Cliffhanger standoff in Telegraph Hill stretches through the day 

click to enlarge A burglary suspect leapt over a railing in Telegraph Hill on Tuesday night and ended up perched in a bush on the side of a cliff. - MIKE ALDAX/SF EXAMINER
  • Mike Aldax/SF Examiner
  • A burglary suspect leapt over a railing in Telegraph Hill on Tuesday night and ended up perched in a bush on the side of a cliff.

This police chase has been a real cliffhanger.

San Francisco cops have been dealing with a stubborn burglary suspect who has been trapped on a cliff-side on Telegraph Hill for more than 18 hours, refusing to come down.

While running from cops Tuesday night, the suspect ended up trapped and surrounded on a dangerous 200-foot cliff-side north of Coit Tower, hidden behind thick brush, San Francisco police Officer Albie Esparza said.

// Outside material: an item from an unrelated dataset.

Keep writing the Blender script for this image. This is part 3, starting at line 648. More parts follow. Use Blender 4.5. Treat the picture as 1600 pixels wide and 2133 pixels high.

Police said it was too dangerous to send any crews onto the cliff.

At about 6:30 p.m. Tuesday, the manager of a nearby building called police about a suspicious man clutching some bags. He pointed the suspect out to cops. The suspect fled over a rail, apparently unaware that he would end up on a steep cliff-side. He hid behind “8-to10 feet of thick shrubbery” and refused to come out, Esparza said.

“We offered to help,” Esparza said. “He was yelling at us to leave.”

San Francisco police set up a perimeter, saying he has no where to go. A Fire Department floodlight shone on the hillside throughout the night. Police also had assistance from U.S. Park Police and a California Highway Patrol helicopter.

A negotiator tried to talk down the suspect, telling him that he needs to help police help him. But the man won’t budge, police said.

While he is stuck on a dangerously steep slope, surrounded by thorny bushes and other thick shrubbery, he is situated on a relatively roomy patch of hillside and can move around, police Cdr. Richard Correia said.

The man did not appear to be injured or in distress, Correia added.

A San Francisco fire truck on scene at Telegraph Hill was sent back to its station around 10:30 a.m. Wednesday. Police remained on scene in case he decided to come down.

Correia characterized the police activity as a rescue, not a manhunt, adding that the man is a suspect in a nonviolent crime.

Before the fire truck was sent back, authorities were “revisiting the situation every hour to see the amount of resources we're willing to spend on this," Lt. Liam Frost said.

A fire truck can respond in 3 minutes if he needs help coming down, Correia said.

Meanwhile, crime scene investigators dusted for fingerprints in an apartment that was burglarized at 1730 Telegraph Hill Tower.

Jon Golinger, president of the neighborhood group Telegraph Hill Dwellers, said there have been at least a half dozen burglaries in the past four months.

Neighbors were shocked at the boldness of the burglar.

"It was dark, and he just jumped over the rail," said one neighbor who only wanted to be known as Jack.

In September 2008, a man plunged to his death in the same neighborhood after leaping over a 3-foot wall while running from police.

The 38-year-old Daly City man fell 200 feet down a cliff at the end of Alta Street after being chased. The police responded in that case to calls of an auto break-in and spotted the suspect exiting an Audi.